Any government policy that starts out by turning powerful senators and congressmen into bitter enemies is going to be exceptionally hard to carry out. For cosmically important issues involving national survival or economic doom, this might be acceptable if done personally by the president himself. Reagan’s March 1983 SDI (Star Wars) speech is a good example. NASA administrator Bolden’s February 1 budget announcement may go down in history as a textbook case of the wrong way to begin a dramatic and painful change in a government program.

The reality of Washington’s power politics is that NASA’s budget is controlled by a small number of senior politicians who sit on the appropriations committees and only occasionally listen to what their colleagues on the science committees have to say. Traditionally, critical decisions regarding NASA centers have been made by, or in cooperation with, the senior senator from the state involved. Killing Constellation, or attempting to do so, against the wishes of a senator such as Richard Shelby (R-AL) who not only sits on the appropriations committee, but may very well end up chairing it either in 2013 or maybe even 2011, is foolish in the extreme.

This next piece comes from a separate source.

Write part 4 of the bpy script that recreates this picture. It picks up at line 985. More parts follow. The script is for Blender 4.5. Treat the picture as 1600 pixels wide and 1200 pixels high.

To make things worse Bolden and his team are proposing their changes in a way that directly challenges congressional prerogatives across the board, including its endorsement in previous authorization bills. To make matter worse they are ignoring the appropriations legislation signed last year by President Obama that forbids NASA from changing the Constellation program without congressional permission.

It might be a good idea for the reformers at NASA to consider a few lessons from the administration of Franklin Roosevelt, the most successful Democratic president in history. He did manage to make more than a few great changes, but he only moved when he had overwhelming popular and congressional support. In the months leading up to the Japanese attack on Pearl Harbor, he played his political cards masterfully, and never moved an inch further than the American people were ready to tolerate. When the crisis came he was able to rally the nation in a way that no recent president has done.

The next administration should have a civil space policy ready to go on the first day. This means that during the election the opposition candidate and his or her team should make an issue of the negative impacts that the Obama space policy has inflicted on this nation and should promise to reverse it on January 21st of 2013 or 2017. A drive to get America back to the Moon should be the political centerpiece of this aspect of the campaign. Trying to sell the Flexible Path idea of missions to the Lagrange points or asteroids as a substitute can be easily made to look ridiculous compared to the simple lunar landing objective. If the president or his supporters try to explain by saying, “Been there, done that,” the reply is easy: “We have said to the world, can’t go there, can’t do that.”

The technology involved in the Constellation program was unexciting, but it was robust and reliable. Mike Griffin may have been a Hyman Rickover-type character, but he was getting the job done within the limits of the funds available. He concentrated on the Ares 1 and the Orion because they were what was needed first, also he knew that if NASA got the design of those two systems right, they rest of the systems, most notably the Ares 5, would be based on solid foundations. It remains to be seen if agency’s current leaders can come up with a better base on which to build their heavy-lift vehicle.

In 2004 the Aldridge Commission proposed that the US exploration program be based on the principle “Go as you pay.” Today we are facing the danger of years—maybe decades—of “Pay and go nowhere.”